Dedicación de la basílica de San Juan de Letrán / San Juan 2, 13-22

Carlos Pérez Laporta
Maqueta de Jerusalén. Foto: Gerd Eichmann.

Evangelio: san Juan 2, 13-22

Se acercaba la Pascua de los judíos y Jesús subió a Jerusalén. Y encontró en el templo a los vendedores de bueyes, ovejas y palomas, y a los cambistas sentados; y, haciendo un azote de cordeles, los echó a todos del templo, ovejas y bueyes; y a los cambistas les esparció las monedas y les volcó las mesas; y a los que vendían palomas les dijo:
«Quitad esto de aquí: no convirtáis en un mercado la casa de mi Padre».

Sus discípulos se acordaron de lo que está escrito:

«El celo de tu casa me devora».

Entonces intervinieron los judíos y le preguntaron:

«¿Qué signos nos muestras para obrar así?».

Jesús contestó:

«Destruid este templo, y en tres días lo levantaré».

Los judíos replicaron:

«46 años ha costado construir este templo, ¿y tú lo vas a levantar en tres días?».

Pero él hablaba del templo de su cuerpo.
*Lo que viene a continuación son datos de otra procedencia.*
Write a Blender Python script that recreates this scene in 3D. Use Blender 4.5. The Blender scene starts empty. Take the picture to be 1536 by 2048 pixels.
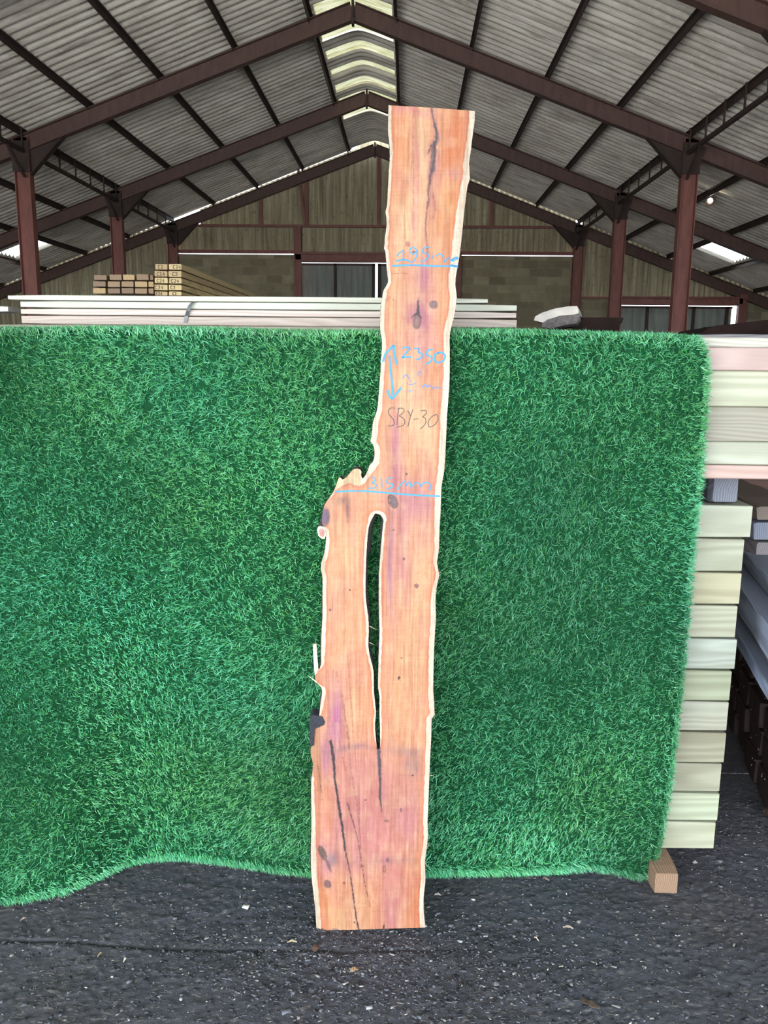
import bpy, bmesh, math, random
import numpy as np
from mathutils import Vector, Matrix
from mathutils.geometry import delaunay_2d_cdt

SC = bpy.context.scene
COL = SC.collection
random.seed(7)
RNG = np.random.default_rng(7)

# ------------------------------------------------------------------ camera
FPX, PITCH, YAW, ROLL, CAMH = 1638.2, .1870, .0272, .0095, 1.8
CF = Vector((-math.sin(YAW)*math.cos(PITCH), math.cos(YAW)*math.cos(PITCH), -math.sin(PITCH)))
_R0 = Vector((math.cos(YAW), math.sin(YAW), 0)); _U0 = _R0.cross(CF)
CR = _R0*math.cos(ROLL) + _U0*math.sin(ROLL)
CU = -_R0*math.sin(ROLL) + _U0*math.cos(ROLL)
CO = Vector((0, 0, CAMH))
cam = bpy.data.cameras.new('camera'); camo = bpy.data.objects.new('camera', cam); COL.objects.link(camo)
m = Matrix((CR, CU, -CF)).transposed().to_4x4(); m.translation = CO
camo.matrix_world = m
cam.sensor_fit = 'HORIZONTAL'; cam.sensor_width = 36; cam.lens = FPX*36/1536
cam.clip_start = .05; cam.clip_end = 200
SC.camera = camo

# ------------------------------------------------------------------ light
SKY_STRENGTH = 3.0
EXPOSURE = 1.25
DOOR_LIGHT = 520
w = bpy.data.worlds.new('daylight'); SC.world = w; w.use_nodes = True
wn = w.node_tree; wn.nodes.clear()
wo = wn.nodes.new('ShaderNodeOutputWorld'); wb = wn.nodes.new('ShaderNodeBackground')
wb.inputs[0].default_value = (.80, .90, 1.0, 1); wb.inputs[1].default_value = SKY_STRENGTH
wn.links.new(wb.outputs[0], wo.inputs[0])
ld = bpy.data.lights.new('open_front_daylight', 'AREA'); ld.shape = 'RECTANGLE'; ld.size = 10; ld.size_y = 2.6
ld.energy = DOOR_LIGHT; ld.color = (.90, .96, 1.0)
lo = bpy.data.objects.new('open_front_daylight', ld); COL.objects.link(lo)
lo.location = (-4.2, -3.4, 1.7); lo.rotation_euler = (Vector((.20, 1, .15))).to_track_quat('-Z', 'Y').to_euler()
vs = SC.view_settings
vs.view_transform = 'Standard'; vs.look = 'None'; vs.gamma = 1; vs.use_curve_mapping = False; vs.exposure = EXPOSURE

# ------------------------------------------------------------------ helpers
def ray(px, py):
    return CF*FPX + CR*(px-768) + CU*(1024-py)
def atY(px, py, Y):
    d = ray(px, py); return CO + d*(Y/d.y)
def atZ(px, py, Z):
    d = ray(px, py); return CO + d*((Z-CAMH)/d.z)
SY0, SSL = 2.32, .05
def onslab(px, py, off=0.0):
    d = ray(px, py); t = (SY0 + SSL*CAMH)/(d.y - SSL*d.z)
    p = CO + d*t; return Vector((p.x, p.y-off, p.z))
def lin(c):
    return tuple(((v/255)/12.92 if v/255 <= .04045 else ((v/255+.055)/1.055)**2.4) for v in c)

def dim(c, k=.52):
    return tuple(v*k for v in lin(c))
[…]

Y cuando resucitó de entre los muertos, los discípulos se acordaron de que lo había dicho, y creyeron a la Escritura y a la palabra que había dicho Jesús.

Comentario

Hoy se celebra la fiesta de la dedicación de la basílica de Letrán, construida por el emperador Constantino como sede para los obispos de Roma. Se celebra en todo el mundo como signo de unión viva de toda la Iglesia junto con el Papa. Esa unión no es ideológica, ni sociológica ni política. La substancia de esa unidad es mística: la realidad única de la Iglesia católica es la del cuerpo de Cristo. Por eso Jesús hablaba de su cuerpo cuando decía «destruid este templo, y en tres días lo levantaré».

Todo el Evangelio de hoy nos indica el único camino posible para una verdadera celebración de la unidad de la Iglesia. Es necesario permitir que Jesús purifique nuestro interior con toda su fuerza. Debemos dejar que Jesús tire por tierra todas nuestras resistencias, todos nuestros comercios interiores, con los que diluimos la salvación de Dios: porque si no creyéramos no estaríamos aquí, pero todos tenemos nuestros pequeños mercadeos, por las que ponemos nuestra confianza en otras cosas, incluso piadosas, pero que no son Dios. Debemos dejar que vaya destruyendo el templo levantado con manos y esperanzas humanas, para que pueda alzar su cuerpo.

Porque cuando las pequeñas esperanzas humanas caen, ya solo nos queda Dios, y resuena en nuestro interior la voz que dice «el celo de tu casa me devora». Cuando caen todas las esperanzas humanas, entonces ya solo puede esperarse al Dios que salva; cuando el hombre muere, ya solo cabe esperar la Resurrección. Y el cuerpo de la Iglesia es el cuerpo místico del Resucitado.